§ EXERCISE DETAILS: From the listing below, extract each line containing the string "scene".

++++

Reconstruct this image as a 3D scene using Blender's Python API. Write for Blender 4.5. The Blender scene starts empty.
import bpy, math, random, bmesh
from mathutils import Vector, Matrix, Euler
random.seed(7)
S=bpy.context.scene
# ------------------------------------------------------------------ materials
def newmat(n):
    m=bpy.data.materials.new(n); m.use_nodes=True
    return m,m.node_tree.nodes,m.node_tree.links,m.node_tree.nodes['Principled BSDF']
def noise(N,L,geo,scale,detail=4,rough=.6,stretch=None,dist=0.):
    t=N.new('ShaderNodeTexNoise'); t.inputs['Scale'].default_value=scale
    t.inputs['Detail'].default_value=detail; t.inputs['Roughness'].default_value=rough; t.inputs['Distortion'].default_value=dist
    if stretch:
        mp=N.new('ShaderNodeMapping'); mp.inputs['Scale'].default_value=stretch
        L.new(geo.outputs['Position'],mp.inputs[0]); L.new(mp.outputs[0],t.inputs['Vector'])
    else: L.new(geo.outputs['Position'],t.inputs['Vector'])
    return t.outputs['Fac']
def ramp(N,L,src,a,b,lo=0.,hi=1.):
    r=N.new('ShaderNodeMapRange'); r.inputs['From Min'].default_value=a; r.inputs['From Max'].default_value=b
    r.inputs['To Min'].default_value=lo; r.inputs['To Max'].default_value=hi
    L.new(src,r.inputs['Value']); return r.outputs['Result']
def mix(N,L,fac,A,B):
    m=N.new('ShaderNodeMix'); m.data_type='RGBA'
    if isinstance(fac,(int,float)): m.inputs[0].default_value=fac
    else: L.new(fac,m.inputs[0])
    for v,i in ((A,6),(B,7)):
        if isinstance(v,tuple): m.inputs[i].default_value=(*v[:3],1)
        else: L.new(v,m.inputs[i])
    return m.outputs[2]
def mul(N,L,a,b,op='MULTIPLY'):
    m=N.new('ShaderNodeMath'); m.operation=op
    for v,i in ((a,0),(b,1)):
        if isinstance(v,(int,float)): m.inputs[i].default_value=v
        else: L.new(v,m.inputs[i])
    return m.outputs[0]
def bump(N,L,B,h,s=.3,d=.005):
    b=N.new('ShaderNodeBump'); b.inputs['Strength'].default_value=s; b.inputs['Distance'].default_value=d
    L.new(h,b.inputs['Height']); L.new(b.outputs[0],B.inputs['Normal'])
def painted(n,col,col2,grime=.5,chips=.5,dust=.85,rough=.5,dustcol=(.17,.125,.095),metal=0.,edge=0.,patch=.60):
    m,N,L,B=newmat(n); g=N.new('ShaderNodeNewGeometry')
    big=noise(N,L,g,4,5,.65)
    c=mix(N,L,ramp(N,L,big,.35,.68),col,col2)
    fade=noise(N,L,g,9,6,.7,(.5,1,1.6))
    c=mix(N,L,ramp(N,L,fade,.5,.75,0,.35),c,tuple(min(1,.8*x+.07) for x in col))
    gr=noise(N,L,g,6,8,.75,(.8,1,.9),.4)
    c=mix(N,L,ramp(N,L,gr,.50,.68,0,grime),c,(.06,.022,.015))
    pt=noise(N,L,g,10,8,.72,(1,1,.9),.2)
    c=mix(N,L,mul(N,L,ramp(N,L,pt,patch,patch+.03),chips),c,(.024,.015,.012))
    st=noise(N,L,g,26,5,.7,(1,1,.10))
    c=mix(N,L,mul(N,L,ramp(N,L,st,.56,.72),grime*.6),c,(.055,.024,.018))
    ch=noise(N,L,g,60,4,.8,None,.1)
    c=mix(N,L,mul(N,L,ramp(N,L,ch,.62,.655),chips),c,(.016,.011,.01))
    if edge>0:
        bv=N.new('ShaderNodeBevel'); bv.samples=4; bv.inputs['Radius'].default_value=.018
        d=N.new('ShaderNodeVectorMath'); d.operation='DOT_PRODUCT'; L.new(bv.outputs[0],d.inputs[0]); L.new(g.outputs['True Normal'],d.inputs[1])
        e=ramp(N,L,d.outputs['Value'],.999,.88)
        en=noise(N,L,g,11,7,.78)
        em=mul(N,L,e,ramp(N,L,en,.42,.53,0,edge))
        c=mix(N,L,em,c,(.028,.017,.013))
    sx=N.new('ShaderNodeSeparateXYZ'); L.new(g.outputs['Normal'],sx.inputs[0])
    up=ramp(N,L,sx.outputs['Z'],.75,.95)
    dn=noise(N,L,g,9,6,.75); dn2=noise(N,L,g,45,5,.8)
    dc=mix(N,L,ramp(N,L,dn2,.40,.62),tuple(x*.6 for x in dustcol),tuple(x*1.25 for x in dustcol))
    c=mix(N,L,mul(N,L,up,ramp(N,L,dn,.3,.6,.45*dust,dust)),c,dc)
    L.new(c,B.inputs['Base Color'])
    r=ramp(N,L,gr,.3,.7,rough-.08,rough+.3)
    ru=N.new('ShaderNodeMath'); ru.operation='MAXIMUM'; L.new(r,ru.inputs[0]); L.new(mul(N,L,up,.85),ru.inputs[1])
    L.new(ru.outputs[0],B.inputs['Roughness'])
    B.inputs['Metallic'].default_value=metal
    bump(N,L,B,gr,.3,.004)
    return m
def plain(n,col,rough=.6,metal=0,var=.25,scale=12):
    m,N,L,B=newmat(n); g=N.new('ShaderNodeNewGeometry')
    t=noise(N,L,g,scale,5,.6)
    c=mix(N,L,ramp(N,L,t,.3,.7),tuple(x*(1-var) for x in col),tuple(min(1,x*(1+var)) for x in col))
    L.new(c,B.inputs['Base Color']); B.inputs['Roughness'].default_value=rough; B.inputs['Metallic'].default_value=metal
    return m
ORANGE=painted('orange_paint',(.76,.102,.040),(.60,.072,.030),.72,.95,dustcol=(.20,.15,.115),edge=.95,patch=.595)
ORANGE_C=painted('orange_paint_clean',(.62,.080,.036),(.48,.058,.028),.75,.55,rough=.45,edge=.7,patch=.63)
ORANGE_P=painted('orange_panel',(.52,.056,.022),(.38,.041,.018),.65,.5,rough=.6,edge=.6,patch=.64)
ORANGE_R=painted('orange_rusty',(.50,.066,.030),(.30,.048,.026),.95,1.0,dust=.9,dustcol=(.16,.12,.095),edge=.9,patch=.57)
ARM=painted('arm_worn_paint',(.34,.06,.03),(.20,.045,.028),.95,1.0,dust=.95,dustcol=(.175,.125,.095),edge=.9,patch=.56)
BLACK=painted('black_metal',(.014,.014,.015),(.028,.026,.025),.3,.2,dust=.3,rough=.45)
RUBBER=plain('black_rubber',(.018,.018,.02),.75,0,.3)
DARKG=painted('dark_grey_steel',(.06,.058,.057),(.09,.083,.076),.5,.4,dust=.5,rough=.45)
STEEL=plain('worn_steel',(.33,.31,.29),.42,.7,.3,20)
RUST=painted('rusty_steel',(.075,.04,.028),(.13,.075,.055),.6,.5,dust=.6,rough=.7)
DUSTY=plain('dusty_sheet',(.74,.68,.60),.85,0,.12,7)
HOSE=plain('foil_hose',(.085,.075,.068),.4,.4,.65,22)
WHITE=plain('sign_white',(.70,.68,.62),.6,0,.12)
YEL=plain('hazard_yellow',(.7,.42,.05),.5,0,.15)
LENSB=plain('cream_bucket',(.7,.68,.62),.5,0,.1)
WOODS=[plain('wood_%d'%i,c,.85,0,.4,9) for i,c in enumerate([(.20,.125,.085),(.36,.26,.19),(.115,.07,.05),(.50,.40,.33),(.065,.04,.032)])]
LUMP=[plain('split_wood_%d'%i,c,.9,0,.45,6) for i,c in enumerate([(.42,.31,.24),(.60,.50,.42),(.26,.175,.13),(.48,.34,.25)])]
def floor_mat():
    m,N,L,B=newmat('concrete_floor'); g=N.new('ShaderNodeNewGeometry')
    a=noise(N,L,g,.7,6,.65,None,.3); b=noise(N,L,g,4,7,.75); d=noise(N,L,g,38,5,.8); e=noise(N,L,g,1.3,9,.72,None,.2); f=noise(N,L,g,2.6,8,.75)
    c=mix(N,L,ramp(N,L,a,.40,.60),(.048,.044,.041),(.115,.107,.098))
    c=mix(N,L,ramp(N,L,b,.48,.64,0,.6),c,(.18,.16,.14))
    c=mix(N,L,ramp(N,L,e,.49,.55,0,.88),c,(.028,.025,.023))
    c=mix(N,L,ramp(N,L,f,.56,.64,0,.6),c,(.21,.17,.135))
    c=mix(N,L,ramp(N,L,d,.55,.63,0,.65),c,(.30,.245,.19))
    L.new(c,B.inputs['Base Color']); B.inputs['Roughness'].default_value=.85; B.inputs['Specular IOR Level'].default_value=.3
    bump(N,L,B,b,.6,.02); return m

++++

§ WRITTEN REPLY:
Reconstruct this image as a 3D scene using Blender's Python API. Write for Blender 4.5. The Blender scene starts empty.
S=bpy.context.scene